*ITEMS*
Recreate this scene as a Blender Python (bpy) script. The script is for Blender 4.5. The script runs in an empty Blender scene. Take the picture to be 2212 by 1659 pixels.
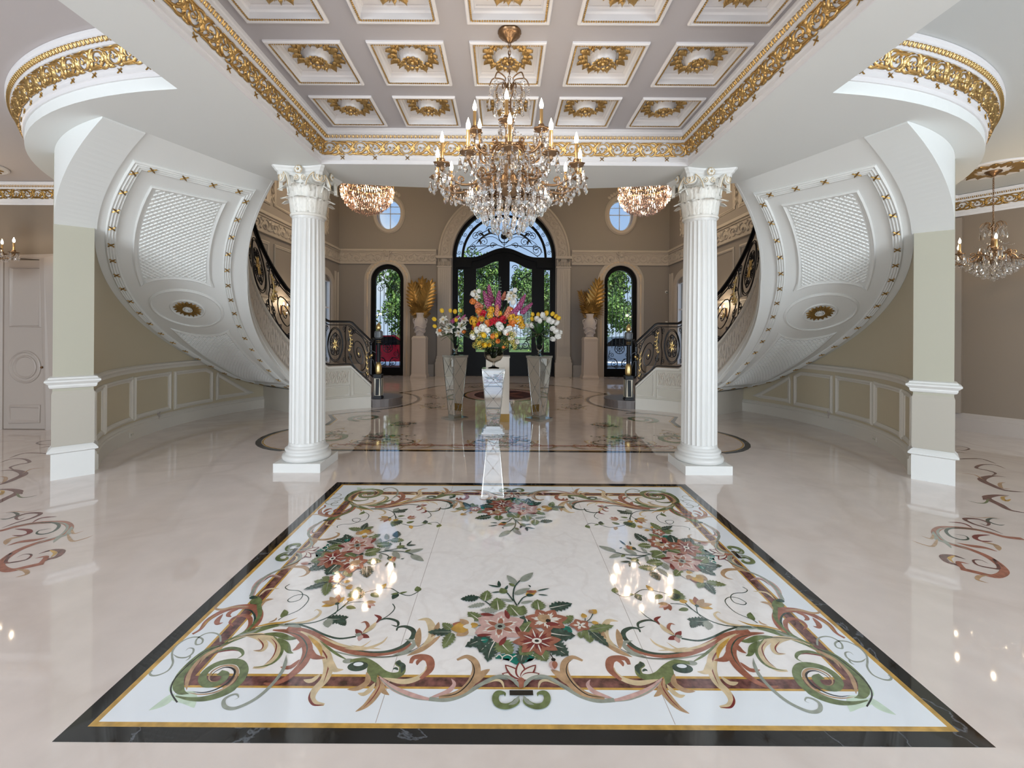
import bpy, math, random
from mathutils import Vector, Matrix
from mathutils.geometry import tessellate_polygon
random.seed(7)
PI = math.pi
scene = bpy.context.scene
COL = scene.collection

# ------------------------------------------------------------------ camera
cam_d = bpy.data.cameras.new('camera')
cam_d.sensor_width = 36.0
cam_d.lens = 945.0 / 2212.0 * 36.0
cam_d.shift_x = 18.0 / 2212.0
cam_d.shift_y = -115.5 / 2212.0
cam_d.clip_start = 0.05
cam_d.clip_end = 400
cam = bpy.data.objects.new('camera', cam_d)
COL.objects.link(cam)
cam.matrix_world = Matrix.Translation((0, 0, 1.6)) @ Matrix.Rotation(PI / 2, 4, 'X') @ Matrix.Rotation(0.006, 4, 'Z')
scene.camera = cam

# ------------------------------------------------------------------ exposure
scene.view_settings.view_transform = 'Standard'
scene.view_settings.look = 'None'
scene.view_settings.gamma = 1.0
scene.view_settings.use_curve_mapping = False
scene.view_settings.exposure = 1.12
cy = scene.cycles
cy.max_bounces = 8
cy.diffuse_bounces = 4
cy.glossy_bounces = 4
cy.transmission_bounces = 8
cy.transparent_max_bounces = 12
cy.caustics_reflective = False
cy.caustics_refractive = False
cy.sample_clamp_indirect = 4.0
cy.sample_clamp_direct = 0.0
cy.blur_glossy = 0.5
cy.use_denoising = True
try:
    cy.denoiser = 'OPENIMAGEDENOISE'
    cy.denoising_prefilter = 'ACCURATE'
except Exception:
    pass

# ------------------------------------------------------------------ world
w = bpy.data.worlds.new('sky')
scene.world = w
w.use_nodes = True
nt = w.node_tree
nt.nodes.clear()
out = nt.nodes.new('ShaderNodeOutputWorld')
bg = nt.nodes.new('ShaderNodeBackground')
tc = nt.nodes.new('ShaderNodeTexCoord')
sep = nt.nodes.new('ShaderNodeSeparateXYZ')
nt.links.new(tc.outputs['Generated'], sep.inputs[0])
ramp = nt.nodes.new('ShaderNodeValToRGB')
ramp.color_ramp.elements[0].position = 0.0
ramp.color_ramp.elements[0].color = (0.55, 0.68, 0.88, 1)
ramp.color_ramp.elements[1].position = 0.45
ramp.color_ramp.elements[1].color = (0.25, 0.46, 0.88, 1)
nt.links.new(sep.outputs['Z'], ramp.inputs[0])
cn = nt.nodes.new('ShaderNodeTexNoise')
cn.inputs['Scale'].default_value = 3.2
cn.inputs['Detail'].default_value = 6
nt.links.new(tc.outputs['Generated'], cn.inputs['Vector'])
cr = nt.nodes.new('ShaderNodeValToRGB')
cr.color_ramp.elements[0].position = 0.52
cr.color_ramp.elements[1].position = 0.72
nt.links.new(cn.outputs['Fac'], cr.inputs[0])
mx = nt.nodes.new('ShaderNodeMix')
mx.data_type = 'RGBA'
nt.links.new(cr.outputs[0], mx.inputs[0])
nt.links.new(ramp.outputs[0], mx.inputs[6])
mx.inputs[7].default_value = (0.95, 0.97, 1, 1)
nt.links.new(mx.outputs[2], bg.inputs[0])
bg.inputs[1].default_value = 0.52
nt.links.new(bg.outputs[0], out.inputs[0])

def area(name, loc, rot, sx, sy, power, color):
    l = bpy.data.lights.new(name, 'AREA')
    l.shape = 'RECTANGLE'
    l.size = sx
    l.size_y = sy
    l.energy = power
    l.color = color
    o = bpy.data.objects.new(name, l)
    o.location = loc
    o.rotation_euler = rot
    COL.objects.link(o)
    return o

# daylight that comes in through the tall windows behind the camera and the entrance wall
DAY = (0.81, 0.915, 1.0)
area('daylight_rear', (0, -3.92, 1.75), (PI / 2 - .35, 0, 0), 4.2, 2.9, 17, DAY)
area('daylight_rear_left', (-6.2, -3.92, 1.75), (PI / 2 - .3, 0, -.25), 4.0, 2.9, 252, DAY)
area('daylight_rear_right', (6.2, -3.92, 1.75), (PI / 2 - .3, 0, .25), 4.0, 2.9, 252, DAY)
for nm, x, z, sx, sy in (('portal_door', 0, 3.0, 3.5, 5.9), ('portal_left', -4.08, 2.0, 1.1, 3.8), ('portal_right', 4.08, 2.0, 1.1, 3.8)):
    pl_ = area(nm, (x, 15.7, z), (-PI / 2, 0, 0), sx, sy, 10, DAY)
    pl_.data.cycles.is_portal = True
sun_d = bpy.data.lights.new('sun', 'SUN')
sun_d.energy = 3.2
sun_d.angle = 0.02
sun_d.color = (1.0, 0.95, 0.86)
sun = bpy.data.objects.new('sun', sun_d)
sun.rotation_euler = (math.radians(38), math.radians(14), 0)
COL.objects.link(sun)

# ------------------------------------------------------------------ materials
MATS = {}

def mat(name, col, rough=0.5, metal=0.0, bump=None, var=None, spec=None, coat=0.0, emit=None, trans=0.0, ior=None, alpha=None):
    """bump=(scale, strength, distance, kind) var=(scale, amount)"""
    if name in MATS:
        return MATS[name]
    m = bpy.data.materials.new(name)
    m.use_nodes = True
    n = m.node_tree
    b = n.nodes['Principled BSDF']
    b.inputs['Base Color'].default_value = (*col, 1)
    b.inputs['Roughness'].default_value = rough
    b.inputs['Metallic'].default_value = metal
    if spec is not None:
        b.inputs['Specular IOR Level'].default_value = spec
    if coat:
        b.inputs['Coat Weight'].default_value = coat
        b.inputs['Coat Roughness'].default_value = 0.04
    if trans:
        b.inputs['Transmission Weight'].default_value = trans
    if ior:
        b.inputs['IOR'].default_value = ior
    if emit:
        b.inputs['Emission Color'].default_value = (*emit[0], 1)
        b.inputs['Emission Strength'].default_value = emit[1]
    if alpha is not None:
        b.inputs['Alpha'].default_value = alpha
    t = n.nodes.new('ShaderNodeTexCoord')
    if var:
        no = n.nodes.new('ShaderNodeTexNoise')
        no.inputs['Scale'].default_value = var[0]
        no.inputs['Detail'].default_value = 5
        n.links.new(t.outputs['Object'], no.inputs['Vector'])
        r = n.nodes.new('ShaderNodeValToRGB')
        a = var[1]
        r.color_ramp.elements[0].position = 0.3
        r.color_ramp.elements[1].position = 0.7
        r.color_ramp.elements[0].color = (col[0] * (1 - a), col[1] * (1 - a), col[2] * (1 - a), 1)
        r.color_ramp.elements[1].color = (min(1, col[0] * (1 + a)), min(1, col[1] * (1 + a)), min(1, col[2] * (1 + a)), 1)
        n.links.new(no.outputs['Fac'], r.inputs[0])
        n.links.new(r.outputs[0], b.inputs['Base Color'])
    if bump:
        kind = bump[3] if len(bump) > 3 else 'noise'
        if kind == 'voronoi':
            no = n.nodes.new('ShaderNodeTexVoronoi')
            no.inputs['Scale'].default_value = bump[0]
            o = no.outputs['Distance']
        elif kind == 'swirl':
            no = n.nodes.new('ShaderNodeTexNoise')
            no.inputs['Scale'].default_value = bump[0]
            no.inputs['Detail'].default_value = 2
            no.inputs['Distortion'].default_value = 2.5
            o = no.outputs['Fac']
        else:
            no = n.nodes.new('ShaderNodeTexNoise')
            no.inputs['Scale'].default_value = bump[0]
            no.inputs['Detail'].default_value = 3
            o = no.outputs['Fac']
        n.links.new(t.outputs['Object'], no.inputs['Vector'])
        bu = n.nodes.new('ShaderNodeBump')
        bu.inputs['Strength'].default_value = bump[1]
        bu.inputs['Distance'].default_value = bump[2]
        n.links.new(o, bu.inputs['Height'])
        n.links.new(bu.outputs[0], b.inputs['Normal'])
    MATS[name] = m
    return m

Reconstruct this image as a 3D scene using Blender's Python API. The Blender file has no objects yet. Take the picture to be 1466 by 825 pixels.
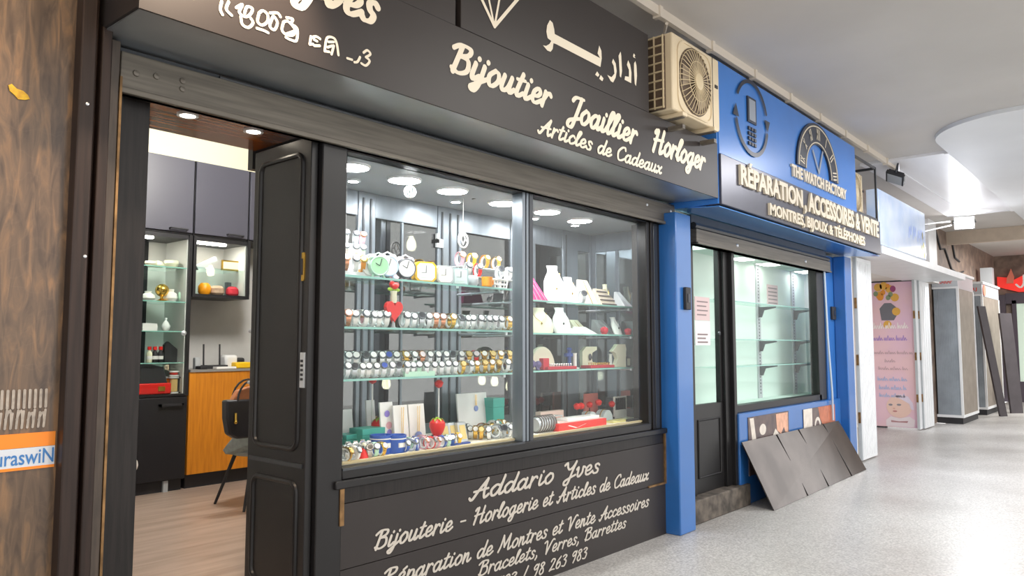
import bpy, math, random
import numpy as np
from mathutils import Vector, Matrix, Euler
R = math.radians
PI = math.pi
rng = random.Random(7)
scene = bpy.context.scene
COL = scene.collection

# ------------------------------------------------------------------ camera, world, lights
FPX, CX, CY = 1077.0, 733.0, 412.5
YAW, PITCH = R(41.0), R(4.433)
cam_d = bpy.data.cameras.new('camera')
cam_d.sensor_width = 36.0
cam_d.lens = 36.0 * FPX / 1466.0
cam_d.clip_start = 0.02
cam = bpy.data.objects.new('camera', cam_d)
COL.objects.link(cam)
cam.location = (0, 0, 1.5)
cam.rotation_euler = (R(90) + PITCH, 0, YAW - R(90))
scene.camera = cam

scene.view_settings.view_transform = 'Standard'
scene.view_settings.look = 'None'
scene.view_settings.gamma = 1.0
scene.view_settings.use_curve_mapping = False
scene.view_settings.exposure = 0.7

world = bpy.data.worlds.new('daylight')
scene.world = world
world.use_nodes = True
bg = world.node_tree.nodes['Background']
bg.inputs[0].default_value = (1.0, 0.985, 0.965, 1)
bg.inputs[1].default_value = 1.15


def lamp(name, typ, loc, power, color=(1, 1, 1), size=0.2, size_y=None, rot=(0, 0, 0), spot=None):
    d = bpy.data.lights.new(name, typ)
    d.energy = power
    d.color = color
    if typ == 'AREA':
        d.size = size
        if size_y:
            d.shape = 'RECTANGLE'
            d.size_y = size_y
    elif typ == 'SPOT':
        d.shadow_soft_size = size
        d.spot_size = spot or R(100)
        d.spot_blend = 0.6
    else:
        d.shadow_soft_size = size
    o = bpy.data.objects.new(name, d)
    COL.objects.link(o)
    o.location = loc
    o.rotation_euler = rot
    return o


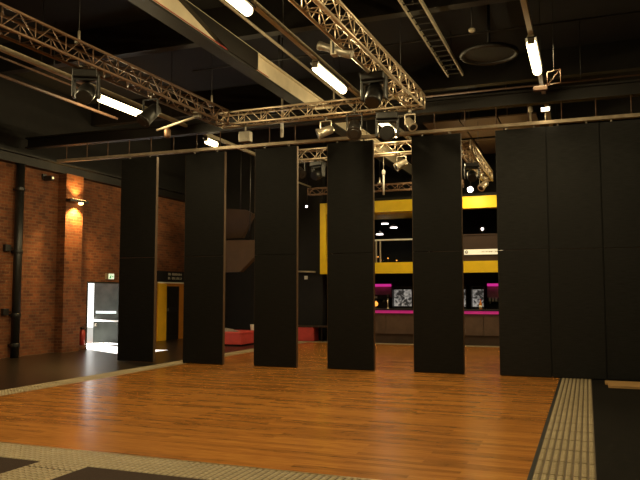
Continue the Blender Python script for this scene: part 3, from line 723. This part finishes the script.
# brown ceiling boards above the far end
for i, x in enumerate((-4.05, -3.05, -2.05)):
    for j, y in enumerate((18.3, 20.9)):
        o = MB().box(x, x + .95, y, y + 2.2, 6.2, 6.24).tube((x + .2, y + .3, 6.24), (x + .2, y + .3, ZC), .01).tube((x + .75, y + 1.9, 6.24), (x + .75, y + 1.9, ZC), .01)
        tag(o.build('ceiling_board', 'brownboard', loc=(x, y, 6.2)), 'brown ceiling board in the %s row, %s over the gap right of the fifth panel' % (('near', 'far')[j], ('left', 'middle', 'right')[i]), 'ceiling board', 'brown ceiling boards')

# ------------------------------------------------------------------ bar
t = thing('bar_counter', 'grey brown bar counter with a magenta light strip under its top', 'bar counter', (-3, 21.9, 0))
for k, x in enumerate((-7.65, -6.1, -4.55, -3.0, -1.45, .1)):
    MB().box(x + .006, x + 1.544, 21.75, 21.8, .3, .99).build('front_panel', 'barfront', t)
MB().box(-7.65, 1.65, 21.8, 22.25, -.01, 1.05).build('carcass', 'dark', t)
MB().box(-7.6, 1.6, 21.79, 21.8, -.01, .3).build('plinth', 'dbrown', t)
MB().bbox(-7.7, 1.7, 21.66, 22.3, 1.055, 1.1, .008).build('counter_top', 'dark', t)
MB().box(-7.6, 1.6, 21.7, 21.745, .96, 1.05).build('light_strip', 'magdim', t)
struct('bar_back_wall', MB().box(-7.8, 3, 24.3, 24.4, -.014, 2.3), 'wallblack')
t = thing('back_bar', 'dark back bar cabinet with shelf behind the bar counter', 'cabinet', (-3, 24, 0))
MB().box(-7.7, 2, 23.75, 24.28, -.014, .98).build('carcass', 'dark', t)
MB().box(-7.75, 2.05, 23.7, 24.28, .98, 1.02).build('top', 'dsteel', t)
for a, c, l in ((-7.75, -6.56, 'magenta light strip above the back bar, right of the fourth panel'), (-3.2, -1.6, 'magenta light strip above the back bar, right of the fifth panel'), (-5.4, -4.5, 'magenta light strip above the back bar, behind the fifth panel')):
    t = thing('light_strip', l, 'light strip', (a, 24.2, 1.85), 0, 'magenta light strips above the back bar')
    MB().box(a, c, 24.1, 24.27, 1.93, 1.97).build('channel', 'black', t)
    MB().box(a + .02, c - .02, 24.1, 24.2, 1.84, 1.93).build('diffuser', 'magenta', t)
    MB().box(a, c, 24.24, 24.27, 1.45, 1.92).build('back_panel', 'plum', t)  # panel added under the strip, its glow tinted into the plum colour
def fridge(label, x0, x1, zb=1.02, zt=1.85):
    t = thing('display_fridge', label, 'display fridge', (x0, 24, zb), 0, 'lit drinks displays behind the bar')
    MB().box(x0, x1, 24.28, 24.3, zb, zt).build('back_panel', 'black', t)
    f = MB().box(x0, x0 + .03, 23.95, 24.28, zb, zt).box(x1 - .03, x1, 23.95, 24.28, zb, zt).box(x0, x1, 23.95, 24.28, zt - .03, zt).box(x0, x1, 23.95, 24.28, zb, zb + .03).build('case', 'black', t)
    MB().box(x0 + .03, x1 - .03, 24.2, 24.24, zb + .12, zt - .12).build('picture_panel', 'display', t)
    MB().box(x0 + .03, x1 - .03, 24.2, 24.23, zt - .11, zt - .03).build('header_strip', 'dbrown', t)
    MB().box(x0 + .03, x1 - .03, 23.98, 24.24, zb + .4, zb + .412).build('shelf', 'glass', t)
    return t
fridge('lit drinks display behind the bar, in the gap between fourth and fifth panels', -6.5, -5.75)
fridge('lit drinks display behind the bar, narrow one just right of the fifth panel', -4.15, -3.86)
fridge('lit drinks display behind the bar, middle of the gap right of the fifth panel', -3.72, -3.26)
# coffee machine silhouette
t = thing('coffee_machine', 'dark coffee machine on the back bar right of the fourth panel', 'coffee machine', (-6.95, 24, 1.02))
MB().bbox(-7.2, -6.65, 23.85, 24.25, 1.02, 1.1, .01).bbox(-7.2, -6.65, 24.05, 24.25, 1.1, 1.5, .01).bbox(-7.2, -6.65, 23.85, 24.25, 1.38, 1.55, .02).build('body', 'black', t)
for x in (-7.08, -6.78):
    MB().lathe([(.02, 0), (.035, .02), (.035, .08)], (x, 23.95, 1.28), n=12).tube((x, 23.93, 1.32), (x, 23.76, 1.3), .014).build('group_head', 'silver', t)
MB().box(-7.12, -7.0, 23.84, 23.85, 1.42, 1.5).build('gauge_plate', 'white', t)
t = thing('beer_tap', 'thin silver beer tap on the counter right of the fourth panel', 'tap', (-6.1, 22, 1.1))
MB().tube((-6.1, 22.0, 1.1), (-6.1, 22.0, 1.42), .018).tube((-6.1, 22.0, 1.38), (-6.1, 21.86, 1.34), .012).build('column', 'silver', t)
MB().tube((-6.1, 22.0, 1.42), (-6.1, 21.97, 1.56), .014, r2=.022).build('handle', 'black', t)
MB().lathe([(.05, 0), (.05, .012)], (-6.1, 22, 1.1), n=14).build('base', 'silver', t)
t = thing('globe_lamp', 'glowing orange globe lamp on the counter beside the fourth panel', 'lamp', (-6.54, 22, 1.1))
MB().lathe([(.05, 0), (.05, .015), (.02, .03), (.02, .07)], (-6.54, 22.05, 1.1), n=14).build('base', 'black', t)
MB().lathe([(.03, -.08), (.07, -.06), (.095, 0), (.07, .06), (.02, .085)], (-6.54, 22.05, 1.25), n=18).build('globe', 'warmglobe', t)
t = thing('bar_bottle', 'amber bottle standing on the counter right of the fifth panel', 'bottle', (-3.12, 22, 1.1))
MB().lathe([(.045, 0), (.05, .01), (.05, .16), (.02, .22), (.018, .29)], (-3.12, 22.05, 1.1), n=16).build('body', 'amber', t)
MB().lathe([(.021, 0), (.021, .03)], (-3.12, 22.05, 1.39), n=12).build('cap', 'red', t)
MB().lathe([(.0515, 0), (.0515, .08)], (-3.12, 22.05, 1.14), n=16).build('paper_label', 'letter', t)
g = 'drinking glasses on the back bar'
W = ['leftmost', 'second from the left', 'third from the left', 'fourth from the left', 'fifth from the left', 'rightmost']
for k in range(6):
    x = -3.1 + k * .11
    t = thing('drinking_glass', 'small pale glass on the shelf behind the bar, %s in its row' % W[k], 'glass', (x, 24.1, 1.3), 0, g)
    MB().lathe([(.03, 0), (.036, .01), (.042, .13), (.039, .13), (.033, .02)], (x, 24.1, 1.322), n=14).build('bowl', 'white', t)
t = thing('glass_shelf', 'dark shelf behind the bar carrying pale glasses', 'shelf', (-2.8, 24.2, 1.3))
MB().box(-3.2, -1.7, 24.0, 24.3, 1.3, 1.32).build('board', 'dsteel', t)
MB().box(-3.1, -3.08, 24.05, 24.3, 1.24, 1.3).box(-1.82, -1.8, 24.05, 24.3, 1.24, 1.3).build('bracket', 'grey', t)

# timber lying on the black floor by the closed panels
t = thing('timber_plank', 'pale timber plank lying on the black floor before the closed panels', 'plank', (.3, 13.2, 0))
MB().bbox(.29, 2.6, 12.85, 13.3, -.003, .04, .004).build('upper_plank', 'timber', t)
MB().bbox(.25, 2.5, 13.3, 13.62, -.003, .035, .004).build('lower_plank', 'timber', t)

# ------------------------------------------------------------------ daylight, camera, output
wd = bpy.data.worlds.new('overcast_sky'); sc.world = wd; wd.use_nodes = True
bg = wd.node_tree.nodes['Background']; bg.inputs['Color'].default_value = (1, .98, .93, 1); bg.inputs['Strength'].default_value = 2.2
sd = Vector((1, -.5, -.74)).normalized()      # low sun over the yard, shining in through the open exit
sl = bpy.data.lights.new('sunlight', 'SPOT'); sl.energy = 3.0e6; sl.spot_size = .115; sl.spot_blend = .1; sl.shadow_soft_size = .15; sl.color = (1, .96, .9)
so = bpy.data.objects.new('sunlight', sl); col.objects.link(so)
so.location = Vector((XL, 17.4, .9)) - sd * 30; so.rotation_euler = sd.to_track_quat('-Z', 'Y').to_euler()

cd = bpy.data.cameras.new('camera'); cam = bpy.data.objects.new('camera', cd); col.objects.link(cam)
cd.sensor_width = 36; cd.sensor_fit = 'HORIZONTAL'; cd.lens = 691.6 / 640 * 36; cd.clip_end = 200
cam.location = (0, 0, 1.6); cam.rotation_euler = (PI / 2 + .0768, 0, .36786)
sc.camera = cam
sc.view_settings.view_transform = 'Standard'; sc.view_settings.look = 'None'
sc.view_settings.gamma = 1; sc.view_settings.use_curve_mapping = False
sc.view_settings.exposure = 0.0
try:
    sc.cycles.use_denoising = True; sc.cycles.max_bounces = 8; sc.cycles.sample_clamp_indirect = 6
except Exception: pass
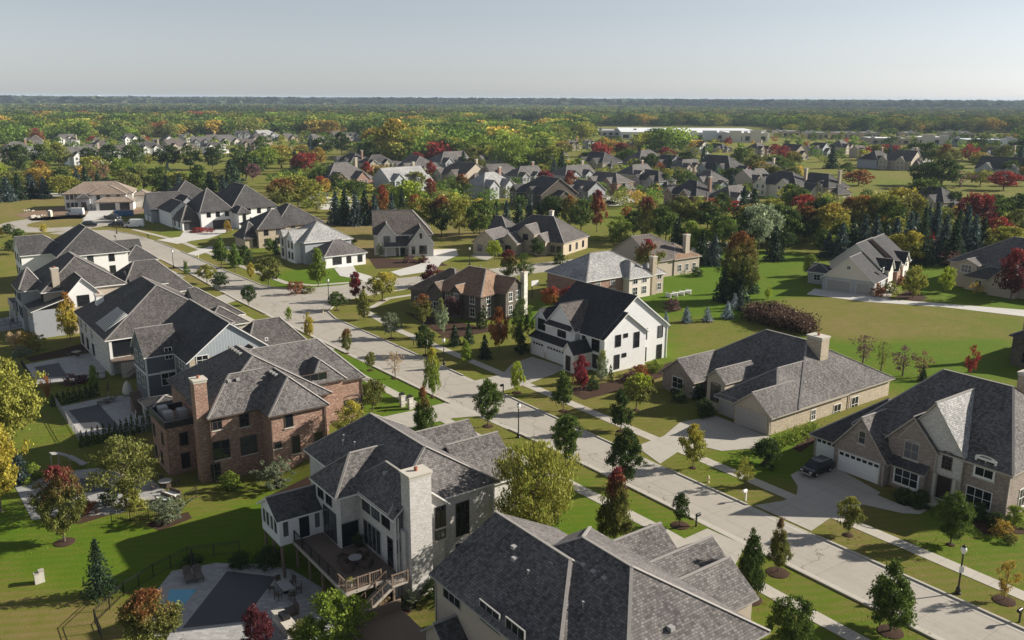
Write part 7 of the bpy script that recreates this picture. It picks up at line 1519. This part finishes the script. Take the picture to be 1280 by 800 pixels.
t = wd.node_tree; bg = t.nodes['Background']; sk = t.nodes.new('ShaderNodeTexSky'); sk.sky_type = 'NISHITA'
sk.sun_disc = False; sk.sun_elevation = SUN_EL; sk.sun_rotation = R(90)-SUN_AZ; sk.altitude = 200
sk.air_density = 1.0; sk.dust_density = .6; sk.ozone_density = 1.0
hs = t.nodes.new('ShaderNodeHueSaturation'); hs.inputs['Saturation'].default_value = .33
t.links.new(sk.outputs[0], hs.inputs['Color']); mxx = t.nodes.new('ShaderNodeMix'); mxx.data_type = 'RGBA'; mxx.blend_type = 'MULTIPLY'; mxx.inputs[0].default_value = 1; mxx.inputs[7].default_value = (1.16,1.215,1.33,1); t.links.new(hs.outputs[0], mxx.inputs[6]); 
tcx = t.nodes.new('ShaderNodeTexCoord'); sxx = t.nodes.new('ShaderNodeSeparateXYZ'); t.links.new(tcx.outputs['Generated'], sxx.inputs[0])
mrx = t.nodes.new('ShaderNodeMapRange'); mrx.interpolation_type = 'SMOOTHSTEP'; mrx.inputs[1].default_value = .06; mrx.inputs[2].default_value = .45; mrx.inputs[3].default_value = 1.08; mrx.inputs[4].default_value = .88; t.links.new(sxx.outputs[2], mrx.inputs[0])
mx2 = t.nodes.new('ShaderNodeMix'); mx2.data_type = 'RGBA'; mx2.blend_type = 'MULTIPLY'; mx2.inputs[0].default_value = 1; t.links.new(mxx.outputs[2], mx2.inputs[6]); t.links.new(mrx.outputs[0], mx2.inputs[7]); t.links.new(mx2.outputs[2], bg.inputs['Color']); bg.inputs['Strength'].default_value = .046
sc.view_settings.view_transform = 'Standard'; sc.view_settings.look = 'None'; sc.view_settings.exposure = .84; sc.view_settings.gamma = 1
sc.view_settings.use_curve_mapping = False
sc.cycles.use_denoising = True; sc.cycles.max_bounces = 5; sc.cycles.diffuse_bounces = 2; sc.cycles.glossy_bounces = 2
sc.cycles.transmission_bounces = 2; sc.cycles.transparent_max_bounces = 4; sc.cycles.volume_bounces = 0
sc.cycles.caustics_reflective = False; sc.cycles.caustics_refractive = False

*WHAT YOU HAVE TO DO*
Report how many lines in these entries contain "finishes". Answer with the number only.

*EXERCISE OUTPUT*
2